If you’re interested, you could read up on the homeschooling folks’ perspective here. Start at the bottom for chronological order.
The way most independent homeschoolers operate in California is to register as a private school. This is what I do. It is simple, and allows me great freedom. The family in the court case was registered in a private umbrella school. I don’t know why they decided to try to challenge the existing arrangement, which is a very good one for California homeschoolers.
Currently no one thinks that homeschooling will become “illegal” in California, with that opinion becoming enforced (which would be nigh impossible for practical reasons). The worry is that legislators will look at our nice comfy lack of regulation and decide that oversight, regulation, and generally lots of control is in order. Independent homeschoolers don’t want this to happen for several reasons:
–It’s very difficult to write a good law. It is far more likely than not that we would end up with cumbersome yet unhelpful hoops to jump through.
–In general, homeschooled students in states without much regulation do better (by the usual testing measures) than homeschooled students in more regulated states.
–It’s not like California has lots of money to invest in a new layer of educational bureaucracy. Homeschoolers tend to feel that since the CA public schools aren’t educating the kids they already have up to their own standards, it makes little sense to start trying to control the homeschooled ones as well, who are mostly doing better than that.
We like our freedom to tailor our children’s educations to their individual needs. This is the great strength of homeschooling, and regulation undermines that. I homeschool independently because I want to do it myself, without someone else telling me what to teach–if I wanted that I would join the local public ISP (there are 3) and get free materials. But I have a different system than the state does. I don’t want to be told what to teach for, say, 2nd grade science; we are quite happy doing astronomy this semester instead of whatever it is the public schools do. I also enjoy the freedom to use materials of my own choosing. If I want to use a Mennonite grammar text (as I do), then I jolly well don’t want anyone telling me I can’t.
So what we want to do is get the judge’s opinion depublished, so that it won’t serve as precedent. We also want to emphasize that we’re doing just fine and we don’t need regulation, so please don’t start designing any.
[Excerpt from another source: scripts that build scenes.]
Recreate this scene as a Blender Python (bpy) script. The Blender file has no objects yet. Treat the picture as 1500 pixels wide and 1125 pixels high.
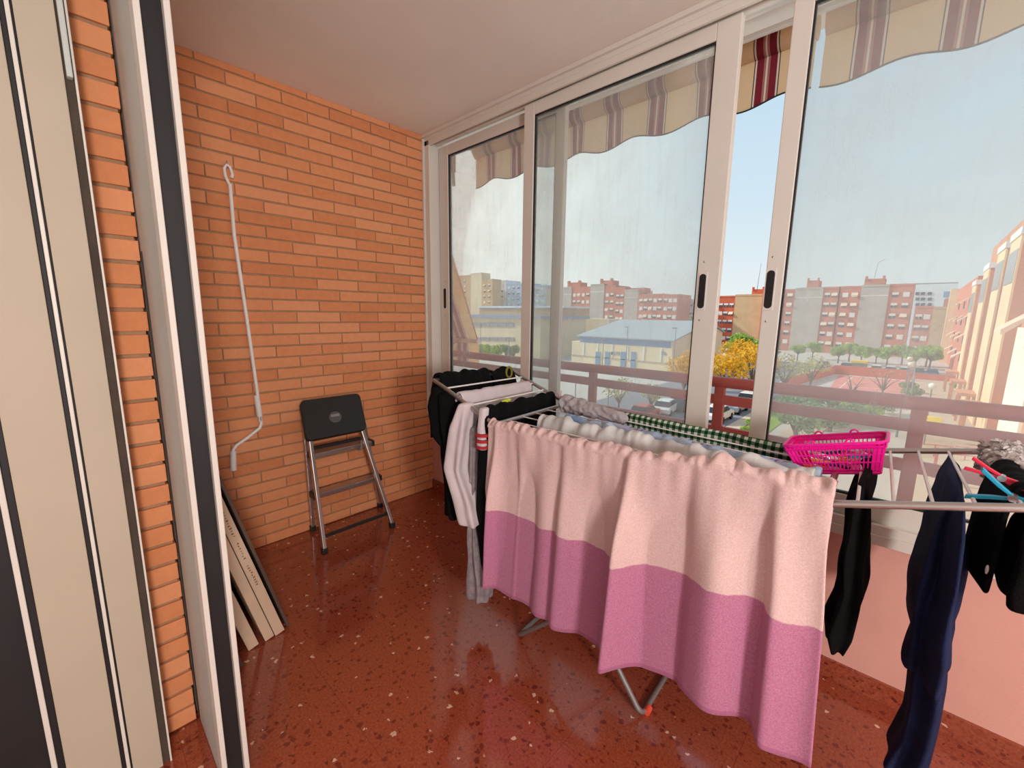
import bpy, bmesh, math, random
from mathutils import Vector, Matrix, noise
random.seed(7)
PI = math.pi
COL = bpy.context.scene.collection
sc = bpy.context.scene

# ------------------------------------------------------------------ camera
F_PX = 621.165
RC = [[0.7258872394635772, 0.6876917780510977, 0.01295121557487526],
      [0.12143555887068946, -0.10960108168790049, -0.9865297805614412],
      [-0.6770089516584773, 0.717682117161743, -0.1630682620270653]]
CAM = Vector((2.505, -1.842, 1.30))
GZ = -8.7                                            # street level: the flat is on the third floor

def ray(px, py):
    a, b = (px-750)/F_PX, (py-562.5)/F_PX
    return Vector([RC[0][i]*a + RC[1][i]*b + RC[2][i] for i in range(3)])
def on(ax, val, px, py):
    r = ray(px, py); t = (val-CAM[ax])/r[ax]
    return CAM + r*t
def onX(v, px, py): return on(0, v, px, py)
def onY(v, px, py): return on(1, v, px, py)
def gnd(px, py): return on(2, GZ, px, py)

cd = bpy.data.cameras.new('camera'); cam = bpy.data.objects.new('camera', cd); COL.objects.link(cam)
m = Matrix.Identity(4)
for i in range(3):
    m[i][0] = RC[0][i]; m[i][1] = -RC[1][i]; m[i][2] = -RC[2][i]; m[i][3] = CAM[i]
cam.matrix_world = m
cd.sensor_fit = 'HORIZONTAL'; cd.sensor_width = 36; cd.lens = F_PX/1500*36
cd.clip_start = 0.02; cd.clip_end = 2000
sc.camera = cam

# ------------------------------------------------------------------ materials
def srgb(r, g, b):
    def f(c):
        c /= 255
        return c/12.92 if c <= .04045 else ((c+.055)/1.055)**2.4
    return (f(r), f(g), f(b), 1)

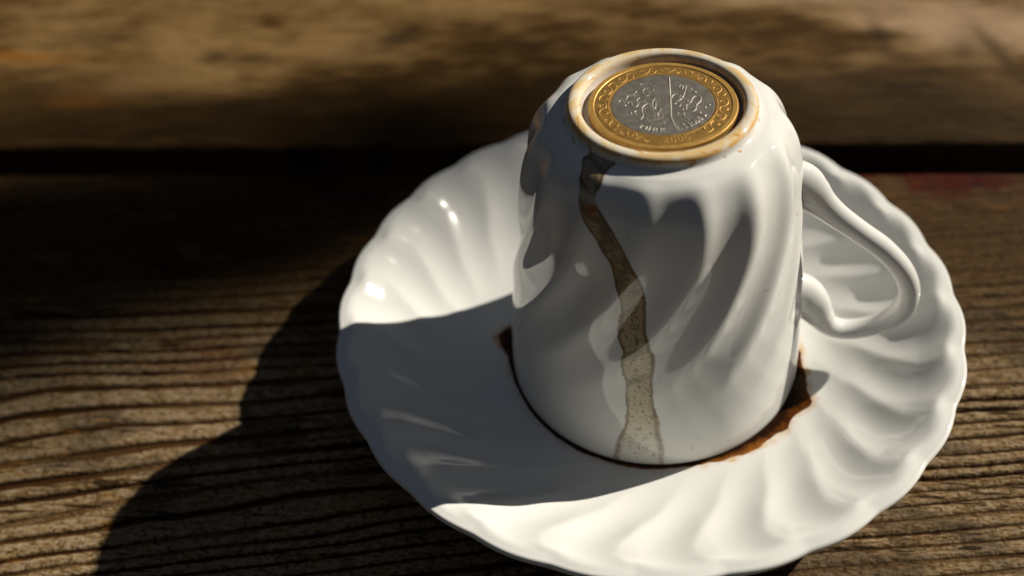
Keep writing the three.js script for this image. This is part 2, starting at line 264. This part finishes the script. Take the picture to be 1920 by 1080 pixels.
function cupColor(x, y) {
  const arc = y * LEN, r = pr(arc), h = ph(arc), deg = x * 360; let c = WHITE;
  const X = deg * D2R * r, n = fbm(X * 0.45, arc * 0.45, 111, 4);
  if (r > 16.9 && h < 70.2 && arc > profArc[3]) {      // the dried run of coffee
    const jag = 1.1 * (fbm(X * 0.28 + 5, h * 0.28, 113, 3) - 0.5) * 2;
    const d = (deg - dripLine(h, 1)) * D2R * r + 0.5 * (noise(h * 0.25, 4.4, 115) - 0.5), w = 0.93 * dripLine(h, 2) + jag * 0.65, q = Math.abs(d) / w;
    if (q < 1.3) {
      const inn = sm(1.12, 0.90, q), line = sm(0.70, 0.90, q) * sm(1.06, 0.96, q), low = sm(24, 8, h), dark = sm(30, 46, h);
      const body = lerp3(lerp3([0.52, 0.45, 0.25], [0.40, 0.31, 0.11], n), lerp3([0.34, 0.23, 0.075], [0.15, 0.085, 0.018], n), 0.9 * dark + 0.1);
      c = lerp3(c, body, inn * (0.85 - 0.68 * low * sm(0.2, 0.5, n + 0.25 * low)));
      c = lerp3(c, [0.085, 0.044, 0.008], line * (0.9 - 0.4 * low) * (0.45 + 0.9 * n));
      const sp = sm(0.70, 0.80, noise(X * 2.6, arc * 2.6, 117)) * 0.8 + sm(0.84, 0.90, noise(X * 1.1, arc * 1.1, 119));
      c = lerp3(c, [0.07, 0.04, 0.012], clamp(sp) * inn * 0.75 * (1 - 0.4 * low));
      const blot = sm(0.52, 0.66, fbm(X * 0.35, arc * 0.35, 121, 4)) * sm(42, 62, h); c = lerp3(c, [0.08, 0.05, 0.02], 0.75 * blot * inn);
      const rust = Math.exp(-(((h - 64.6) / 1.2) ** 2) - (((deg - 127.5) * D2R * r) / 0.9) ** 2); c = lerp3(c, [0.35, 0.09, 0.012], 0.9 * rust);
      const pale = Math.exp(-(((h - 66.1) / 0.7) ** 2)) * inn; c = lerp3(c, [0.66, 0.58, 0.42], 0.6 * pale);
      const cut = sm(0.0, 0.25, Math.sin(h * 0.9 + d * 0.5) - 0.55) * sm(42, 36, h) * sm(20, 28, h); c = lerp3(c, [0.16, 0.12, 0.06], 0.5 * cut * inn);
    }
  }
  if (r < 17.6 && h > 69.2) {                          // amber stain on and inside the foot ring
    const right = 0.5 + 0.5 * Math.cos((deg - 10) * D2R), m1 = fbm(Math.cos(deg * D2R) * 6, Math.sin(deg * D2R) * 6 + arc * 0.5, 123, 4);
    const out = Math.exp(-(((h - 71.35) / 0.3) ** 2)) * sm(16.0, 16.3, r) * sm(0.28, 0.5, m1 + 0.1), top = Math.exp(-(((r - 15.6) / 0.8) ** 2)) * sm(0.42, 0.64, m1 + 0.16 * right);
    c = lerp3(c, [0.62, 0.50, 0.29], (0.35 + 0.4 * m1) * sm(70.3, 71.0, h)); c = lerp3(c, [0.56, 0.29, 0.05], 0.95 * out); c = lerp3(c, [0.58, 0.36, 0.09], 0.7 * top);
    const gut = sm(14.7, 14.1, r) * sm(0.35, 0.6, m1 + 0.25 * right); c = lerp3(c, [0.5, 0.27, 0.07], 0.6 * gut * (0.25 + 0.75 * right));
    const spot = sm(0.74, 0.80, fbm(X * 0.9, arc * 0.9, 125, 3) + 0.03) * sm(13.8, 14.6, r); c = lerp3(c, [0.45, 0.19, 0.02], 0.8 * spot);
    if (r < 13.6) c = lerp3(c, [0.30, 0.16, 0.05], 0.7);
  }
  const speck = sm(0.935, 0.95, noise(X * 0.8, arc * 0.8, 127)); return lerp3(c, [0.3, 0.24, 0.18], 0.4 * speck * sm(0.6, 0.7, n));
}
{
  const cup = thing('coffee_cup', 'white fluted porcelain coffee cup turned upside down on the saucer, coffee run down its side', 'cup', ...CUP);
  const n = 260, nu = 720;
  // denser rows where the profile bends
  const rowArc = [];
  { const dens = (a) => (a < profArc[6] ? 3 : a > profArc[15] && a < profArc[29] ? 3.2 : 1); let tot = 0; const cum = [0]; const N = 4000; for (let i = 0; i < N; i++) { tot += dens((i + 0.5) / N * LEN); cum.push(tot); } let j = 0; for (let k = 0; k <= n; k++) { while (j < N && cum[j + 1] < k / n * tot) j++; rowArc.push(Math.min(LEN, (j + (k / n * tot - cum[j]) / (cum[j + 1] - cum[j] || 1)) / N * LEN)); } }
  const outer = grid(nu, n, (u, v) => { const th = u * 2 * Math.PI, [r, h] = cupAt(th, rowArc[Math.round(v * n)]); return [r * Math.cos(th), h, r * Math.sin(th)]; }, true, (u, v) => [u, rowArc[Math.round(v * n)] / LEN]);
  const inn = [[28.2, 6.6], [27.6, 14], [26.4, 28], [24.4, 44], [22.2, 56], [19.5, 62], [14, 65.5], [0.001, 66.3]], ic = (v, k) => curve(inn.map((p, i) => [i / 7, ...p]))(v, k);
  const inner = grid(96, 42, (u, v) => { const th = -u * 2 * Math.PI; return [ic(v, 1) * Math.cos(th), ic(v, 2), ic(v, 1) * Math.sin(th)]; }, true, () => [0.75, 0.3]);
  const m = porcelain(); m.color.setRGB(1, 1, 1); m.map = texture(2048, 1024, cupColor, true); m.map.wrapS = THREE.RepeatWrapping;
  mesh('body', mergeGeometries([outer, inner]), m, cup);

  // handle: a loft along its centre line in the vertical plane through the cup's axis
  const ang = 9 * D2R;
  // [r, h, half width in the plane, half width across]
  const hp = [[22.5, 53.6, 5.6, 4.0], [25.6, 52.6, 5.2, 3.6], [27.8, 51.0, 4.2, 3.0], [30.2, 48.6, 3.2, 2.5], [33.4, 45.6, 2.6, 2.3], [38.2, 41.6, 2.3, 2.25], [43.6, 37.0, 2.3, 2.35], [48.2, 31.4, 2.25, 2.35], [50.6, 25.6, 2.2, 2.35], [50.4, 20.6, 2.2, 2.35], [47.8, 16.6, 2.1, 2.3], [43.4, 14.2, 2.0, 2.25], [39.2, 13.7, 2.1, 2.3], [36.2, 15.2, 2.5, 2.5], [34.0, 18.2, 3.2, 2.9], [32.0, 21.2, 4.3, 3.3], [29.6, 23.2, 5.4, 3.9], [26.4, 24.2, 6.2, 4.2]];
  const cc = (k) => curve(hp.map((p, i) => [i / (hp.length - 1), ...p]));
  const C = cc(), at = (v) => [C(v, 1), C(v, 2)];
  const hg = grid(40, 150, (u, v) => {
    const p = at(v), a = at(Math.max(0, v - 0.004)), b = at(Math.min(1, v + 0.004)); let tx = b[0] - a[0], ty = b[1] - a[1]; const l = Math.hypot(tx, ty); tx /= l; ty /= l;
    const ph2 = u * 2 * Math.PI, e = (x) => Math.sign(x) * Math.pow(Math.abs(x), 1.0), ci = 0.95 * e(Math.cos(ph2)) * C(v, 3), si = e(Math.sin(ph2)) * C(v, 4);
    const r = p[0] - ty * ci, h = p[1] + tx * ci;
    return [r * Math.cos(ang) - si * Math.sin(ang), h, r * Math.sin(ang) + si * Math.cos(ang)];
  }, true);
  mesh('handle', hg, porcelain(), cup);
}

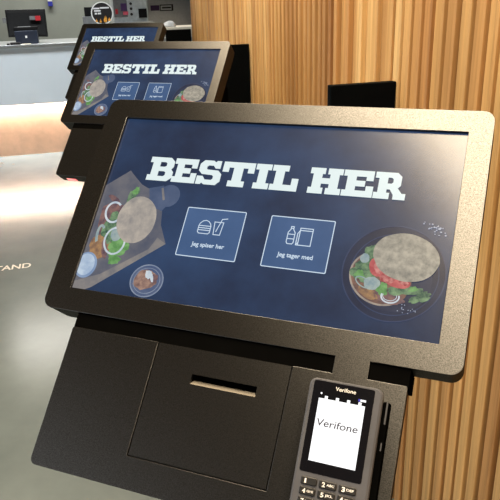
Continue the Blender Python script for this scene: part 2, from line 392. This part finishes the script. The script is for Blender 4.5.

People worry about abuse, it is true. However, as you can see, the family in the original case (which is a trainwreck, and not a good test case) was taken to court under the welfare laws, which provide every power the courts need to deal with such cases. The judge had the power to send the kids to school under the welfare laws, but chose to drag education law in so that he could make a statement about homeschooling in general.
So there are a few of my thoughts, unorganized as they are.